▸ OBJECTIVE
Copy the data that follows exactly. Include no pictures.
━━━━━━━━━━━━━━━━━━━━━━━━━━━━━━
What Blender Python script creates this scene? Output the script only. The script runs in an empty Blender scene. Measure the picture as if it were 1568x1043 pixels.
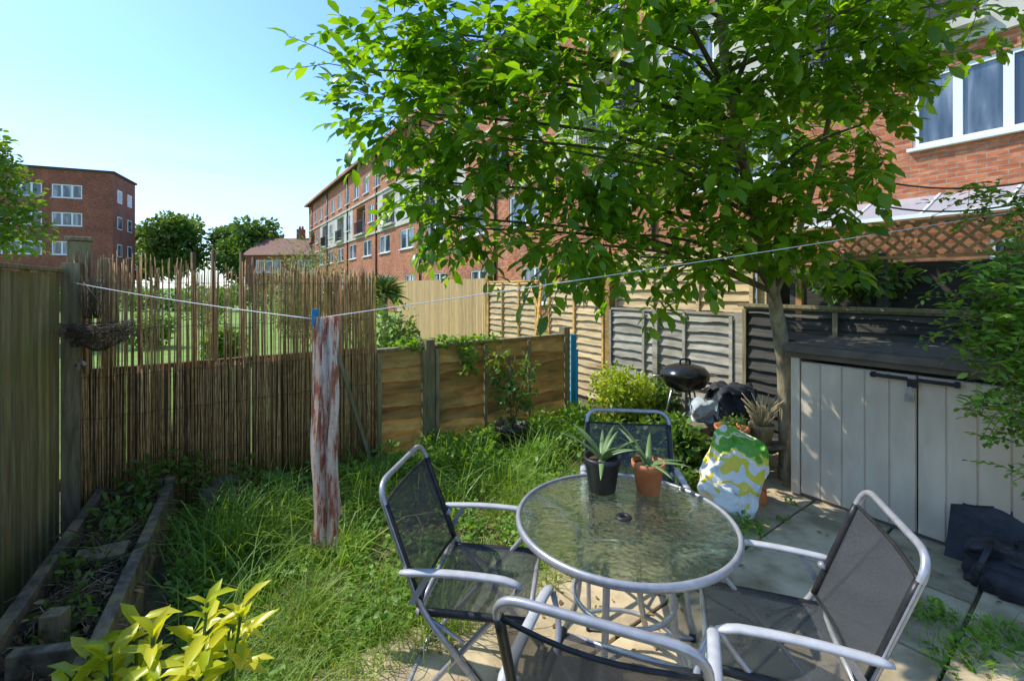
import bpy, math, random
import numpy as np
from mathutils import Vector, Matrix, noise
random.seed(7); rng=np.random.default_rng(11)
sc=bpy.context.scene
R=math.radians
# ------------------------------------------------------------------ helpers
def link(o,parent=None):
    sc.collection.objects.link(o)
    if parent: o.parent=parent
    return o
def empty(name,loc=(0,0,0),ang=0):
    e=bpy.data.objects.new(name,None); e.empty_display_size=.1
    e.location=loc; e.rotation_euler=(0,0,ang); return link(e)
class MB:
    def __init__(s): s.v=[];s.f=[];s.m=[];s.s=[]
    def add(s,vs,fs,mi=0,sm=False):
        o=len(s.v); s.v+=[tuple(v) for v in vs]
        for f in fs:
            s.f.append(tuple(i+o for i in f)); s.m.append(mi); s.s.append(sm)
    def box(s,c,d,M=None,mi=0):
        vs=[]
        for x in(-.5,.5):
            for y in(-.5,.5):
                for z in(-.5,.5):
                    p=Vector((x*d[0],y*d[1],z*d[2]))
                    if M: p=M@p
                    vs.append(p+Vector(c))
        s.add(vs,[(0,1,3,2),(4,6,7,5),(0,4,5,1),(2,3,7,6),(0,2,6,4),(1,5,7,3)],mi)
    def bar(s,a,b,w,h,mi=0,up=(0,0,1)):
        a=Vector(a);b=Vector(b);d=b-a;L=d.length;x=d.normalized();u=Vector(up)
        if abs(x.dot(u))>.95:u=Vector((0,1,0))
        y=u.cross(x).normalized();z=x.cross(y)
        M=Matrix((x,y,z)).transposed()
        s.box((a+b)/2,(L,w,h),M,mi)
    def tube(s,pts,r,seg=8,mi=0,closed=False,flat=1):
        pts=[Vector(p) for p in pts];n=len(pts)
        rs=r if hasattr(r,'__len__') else [r]*n
        vs=[];nrm=None
        for i,p in enumerate(pts):
            if closed: t=pts[(i+1)%n]-pts[i-1]
            else: t=pts[min(i+1,n-1)]-pts[max(i-1,0)]
            t.normalize()
            if nrm is None:
                a=Vector((0,0,1)) if abs(t.z)<.9 else Vector((1,0,0))
                nrm=(a-t*a.dot(t)).normalized()
            else:
                nrm=nrm-t*nrm.dot(t)
                if nrm.length<1e-5: nrm=t.orthogonal()
                nrm.normalize()
            b=t.cross(nrm)
            for k in range(seg):
                an=2*math.pi*k/seg
                vs.append(p+nrm*math.cos(an)*rs[i]*flat+b*math.sin(an)*rs[i])
        fs=[]
        m=n if closed else n-1
        for i in range(m):
            j=(i+1)%n
            for k in range(seg):
                l=(k+1)%seg
                fs.append((i*seg+k,i*seg+l,j*seg+l,j*seg+k))
        if not closed:
            fs.append(tuple(range(seg))[::-1]); fs.append(tuple((n-1)*seg+k for k in range(seg)))
        s.add(vs,fs,mi,True)
    def lathe(s,prof,c=(0,0,0),seg=32,mi=0,sm=True,closed=False):
        vs=[];n=len(prof)
        for r,z in prof:
            for k in range(seg):
                a=2*math.pi*k/seg
                vs.append((c[0]+r*math.cos(a),c[1]+r*math.sin(a),c[2]+z))
        fs=[]
        for i in range(n if closed else n-1):
            j=(i+1)%n
            for k in range(seg):
                l=(k+1)%seg
                fs.append((i*seg+k,i*seg+l,j*seg+l,j*seg+k))
        s.add(vs,fs,mi,sm)
    def grid(s,fn,nu,nv,mi=0,sm=True):
        vs=[fn(i/(nu),j/(nv)) for i in range(nu+1) for j in range(nv+1)]
        fs=[(i*(nv+1)+j,(i+1)*(nv+1)+j,(i+1)*(nv+1)+j+1,i*(nv+1)+j+1) for i in range(nu) for j in range(nv)]
        s.add(vs,fs,mi,sm)
    def obj(s,name,mats,parent=None,loc=None,ang=0,bev=0,seg=2):
        me=bpy.data.meshes.new(name); me.from_pydata(s.v,[],s.f)
        for m in (mats if isinstance(mats,(list,tuple)) else [mats]): me.materials.append(m)
        me.polygons.foreach_set('material_index',s.m); me.polygons.foreach_set('use_smooth',s.s)
        me.update()
        o=bpy.data.objects.new(name,me); link(o,parent)
        if loc is not None: o.location=loc
        o.rotation_euler=(0,0,ang)
        if bev:
            b=o.modifiers.new('b','BEVEL'); b.width=bev; b.segments=seg; b.limit_method='ANGLE'
        return o
def fillet(pts,rad,n=5,closed=False):
    pts=[Vector(p) for p in pts];out=[]
    N=len(pts)
    for i,p in enumerate(pts):
        if not closed and i in(0,N-1): out.append(p);continue
        a=pts[i-1]-p;b=pts[(i+1)%N]-p
        r=min(rad,a.length*.45,b.length*.45)
        A=p+a.normalized()*r;B=p+b.normalized()*r
        for k in range(n+1):
            t=k/n; out.append(A*(1-t)**2+p*2*t*(1-t)+B*t*t)
    return out
def fastmesh(name,V,faces,mat,parent=None,smooth=True,loc=None,ang=0):
    N,k,_=V.shape
    me=bpy.data.meshes.new(name)
    flat=np.array([i for f in faces for i in f]); lens=np.array([len(f) for f in faces])
    lv=(np.arange(N)[:,None]*k+flat[None]).ravel().astype(np.int32)
    lt=np.tile(lens,N); ls=np.concatenate([[0],np.cumsum(lt)[:-1]]).astype(np.int32)
    me.vertices.add(N*k); me.vertices.foreach_set('co',V.reshape(-1).astype(np.float32))
    me.loops.add(len(lv)); me.loops.foreach_set('vertex_index',lv)
    me.polygons.add(len(lt)); me.polygons.foreach_set('loop_start',ls)
    me.polygons.foreach_set('use_smooth',np.full(len(lt),smooth))
    me.materials.append(mat); me.update(calc_edges=True); me.validate()
    o=bpy.data.objects.new(name,me); link(o,parent)
    if loc is not None:o.location=loc
    o.rotation_euler=(0,0,ang)
    return o
def nz(a): return a/np.maximum(np.linalg.norm(a,axis=-1,keepdims=True),1e-6)
def leaf_V(pos,d,nr,L,W,fold=.25,curl=.18):
    d=nz(d);s=nz(np.cross(d,nr));n=np.cross(s,d);L=L[:,None];W=W[:,None]
    def P(t,w,h): return pos+d*L*t+s*W*w*.5+n*(L*h)
    f=fold*.25
    return np.stack([P(0,0,0),P(.3,.8,f),P(.3,0,.02),P(.3,-.8,f),P(.68,.92,f-curl*.4),P(.68,0,-curl*.4),P(.68,-.92,f-curl*.4),P(1,0,-curl)],1)
LF=[(0,2,1),(0,3,2),(1,2,5,4),(2,3,6,5),(4,5,7),(5,6,7)]
def leaves(name,pos,d,nr,L,W,mat,parent=None,**k):
    return fastmesh(name,leaf_V(pos,d,nr,L,W,**k),LF,mat,parent)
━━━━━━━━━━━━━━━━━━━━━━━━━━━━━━
▸ REPLY
What Blender Python script creates this scene? Output the script only. The script runs in an empty Blender scene. Measure the picture as if it were 1568x1043 pixels.
import bpy, math, random
import numpy as np
from mathutils import Vector, Matrix, noise
random.seed(7); rng=np.random.default_rng(11)
sc=bpy.context.scene
R=math.radians
# ------------------------------------------------------------------ helpers
def link(o,parent=None):
    sc.collection.objects.link(o)
    if parent: o.parent=parent
    return o
def empty(name,loc=(0,0,0),ang=0):
    e=bpy.data.objects.new(name,None); e.empty_display_size=.1
    e.location=loc; e.rotation_euler=(0,0,ang); return link(e)
class MB:
    def __init__(s): s.v=[];s.f=[];s.m=[];s.s=[]
    def add(s,vs,fs,mi=0,sm=False):
        o=len(s.v); s.v+=[tuple(v) for v in vs]
        for f in fs:
            s.f.append(tuple(i+o for i in f)); s.m.append(mi); s.s.append(sm)
    def box(s,c,d,M=None,mi=0):
        vs=[]
        for x in(-.5,.5):
            for y in(-.5,.5):
                for z in(-.5,.5):
                    p=Vector((x*d[0],y*d[1],z*d[2]))
                    if M: p=M@p
                    vs.append(p+Vector(c))
        s.add(vs,[(0,1,3,2),(4,6,7,5),(0,4,5,1),(2,3,7,6),(0,2,6,4),(1,5,7,3)],mi)
    def bar(s,a,b,w,h,mi=0,up=(0,0,1)):
        a=Vector(a);b=Vector(b);d=b-a;L=d.length;x=d.normalized();u=Vector(up)
        if abs(x.dot(u))>.95:u=Vector((0,1,0))
        y=u.cross(x).normalized();z=x.cross(y)
        M=Matrix((x,y,z)).transposed()
        s.box((a+b)/2,(L,w,h),M,mi)
    def tube(s,pts,r,seg=8,mi=0,closed=False,flat=1):
        pts=[Vector(p) for p in pts];n=len(pts)
        rs=r if hasattr(r,'__len__') else [r]*n
        vs=[];nrm=None
        for i,p in enumerate(pts):
            if closed: t=pts[(i+1)%n]-pts[i-1]
            else: t=pts[min(i+1,n-1)]-pts[max(i-1,0)]
            t.normalize()
            if nrm is None:
                a=Vector((0,0,1)) if abs(t.z)<.9 else Vector((1,0,0))
                nrm=(a-t*a.dot(t)).normalized()
            else:
                nrm=nrm-t*nrm.dot(t)
                if nrm.length<1e-5: nrm=t.orthogonal()
                nrm.normalize()
            b=t.cross(nrm)
            for k in range(seg):
                an=2*math.pi*k/seg
                vs.append(p+nrm*math.cos(an)*rs[i]*flat+b*math.sin(an)*rs[i])
        fs=[]
        m=n if closed else n-1
        for i in range(m):
            j=(i+1)%n
            for k in range(seg):
                l=(k+1)%seg
                fs.append((i*seg+k,i*seg+l,j*seg+l,j*seg+k))
        if not closed:
            fs.append(tuple(range(seg))[::-1]); fs.append(tuple((n-1)*seg+k for k in range(seg)))
        s.add(vs,fs,mi,True)
    def lathe(s,prof,c=(0,0,0),seg=32,mi=0,sm=True,closed=False):
        vs=[];n=len(prof)
        for r,z in prof:
            for k in range(seg):
                a=2*math.pi*k/seg
                vs.append((c[0]+r*math.cos(a),c[1]+r*math.sin(a),c[2]+z))
        fs=[]
        for i in range(n if closed else n-1):
            j=(i+1)%n
            for k in range(seg):
                l=(k+1)%seg
                fs.append((i*seg+k,i*seg+l,j*seg+l,j*seg+k))
        s.add(vs,fs,mi,sm)
    def grid(s,fn,nu,nv,mi=0,sm=True):
        vs=[fn(i/(nu),j/(nv)) for i in range(nu+1) for j in range(nv+1)]
        fs=[(i*(nv+1)+j,(i+1)*(nv+1)+j,(i+1)*(nv+1)+j+1,i*(nv+1)+j+1) for i in range(nu) for j in range(nv)]
        s.add(vs,fs,mi,sm)
    def obj(s,name,mats,parent=None,loc=None,ang=0,bev=0,seg=2):
        me=bpy.data.meshes.new(name); me.from_pydata(s.v,[],s.f)
        for m in (mats if isinstance(mats,(list,tuple)) else [mats]): me.materials.append(m)
        me.polygons.foreach_set('material_index',s.m); me.polygons.foreach_set('use_smooth',s.s)
        me.update()
        o=bpy.data.objects.new(name,me); link(o,parent)
        if loc is not None: o.location=loc
        o.rotation_euler=(0,0,ang)
        if bev:
            b=o.modifiers.new('b','BEVEL'); b.width=bev; b.segments=seg; b.limit_method='ANGLE'
        return o
def fillet(pts,rad,n=5,closed=False):
    pts=[Vector(p) for p in pts];out=[]
    N=len(pts)
    for i,p in enumerate(pts):
        if not closed and i in(0,N-1): out.append(p);continue
        a=pts[i-1]-p;b=pts[(i+1)%N]-p
        r=min(rad,a.length*.45,b.length*.45)
        A=p+a.normalized()*r;B=p+b.normalized()*r
        for k in range(n+1):
            t=k/n; out.append(A*(1-t)**2+p*2*t*(1-t)+B*t*t)
    return out
def fastmesh(name,V,faces,mat,parent=None,smooth=True,loc=None,ang=0):
    N,k,_=V.shape
    me=bpy.data.meshes.new(name)
    flat=np.array([i for f in faces for i in f]); lens=np.array([len(f) for f in faces])
    lv=(np.arange(N)[:,None]*k+flat[None]).ravel().astype(np.int32)
    lt=np.tile(lens,N); ls=np.concatenate([[0],np.cumsum(lt)[:-1]]).astype(np.int32)
    me.vertices.add(N*k); me.vertices.foreach_set('co',V.reshape(-1).astype(np.float32))
    me.loops.add(len(lv)); me.loops.foreach_set('vertex_index',lv)
    me.polygons.add(len(lt)); me.polygons.foreach_set('loop_start',ls)
    me.polygons.foreach_set('use_smooth',np.full(len(lt),smooth))
    me.materials.append(mat); me.update(calc_edges=True); me.validate()
    o=bpy.data.objects.new(name,me); link(o,parent)
    if loc is not None:o.location=loc
    o.rotation_euler=(0,0,ang)
    return o
def nz(a): return a/np.maximum(np.linalg.norm(a,axis=-1,keepdims=True),1e-6)
def leaf_V(pos,d,nr,L,W,fold=.25,curl=.18):
    d=nz(d);s=nz(np.cross(d,nr));n=np.cross(s,d);L=L[:,None];W=W[:,None]
    def P(t,w,h): return pos+d*L*t+s*W*w*.5+n*(L*h)
    f=fold*.25
    return np.stack([P(0,0,0),P(.3,.8,f),P(.3,0,.02),P(.3,-.8,f),P(.68,.92,f-curl*.4),P(.68,0,-curl*.4),P(.68,-.92,f-curl*.4),P(1,0,-curl)],1)
LF=[(0,2,1),(0,3,2),(1,2,5,4),(2,3,6,5),(4,5,7),(5,6,7)]
def leaves(name,pos,d,nr,L,W,mat,parent=None,**k):
    return fastmesh(name,leaf_V(pos,d,nr,L,W,**k),LF,mat,parent)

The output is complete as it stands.